I am holding this play to higher standard because of the clever way I know Gurney is capable of writing. Perhaps this piece is meant more as a philosophical cry for attention and information than a piece of entertainment. Yet here again I found that there was very little I found heretical about Heresy. Granted, a great many people could find certain claims about religion and politics expressed in Heresy deeply offensive, but to a downtown theatre audience there is really nothing new here.

Having said this, I do want to say that my friend was completely engaged and enjoyed the play more than I did. This friend is also a doctoral student in Theatre, and someone who also has an extensive history of making, watching, and thinking about theatre. When asked to articulate her experience, she said that she was excited to hear her own thoughts about consumerism, religion, and other topics put up on stage. This is a valid point, and I point it out here to say that something need not be original to be exciting to hear and see in the theatre, as well as to point out my own specific preoccupations with the play's style were not universal.

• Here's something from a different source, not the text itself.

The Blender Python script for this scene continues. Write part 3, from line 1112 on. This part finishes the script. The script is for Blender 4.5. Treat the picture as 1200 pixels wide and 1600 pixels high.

And I do agree with much of what was said in Heresy, but the simplistic structure and blatant allegory rubbed me the wrong way entirely. An allegory is an invitation from the playwright and cast to the audience to collaborate with them in the process of making meaning. As is, this play is too straightforward to require too much thinking on the audience's part, in my opinion. I waited for things to become more complicated, but I was ultimately disappointed. I do hope that Gurney goes back and does a rewrite, because I'd really like to see this same concept expressed a different way.

Of course, if you haven't spent a great deal of time thinking about the problems of consumerism, religion, and governmental control, then this is fantastic way to become familiar with these issues. As I can tell from my friend's experience, there is certainly something in Heresy for some people, and despite my lackluster feelings about the piece, I will continue to consider myself a fan of Gurney and The Flea.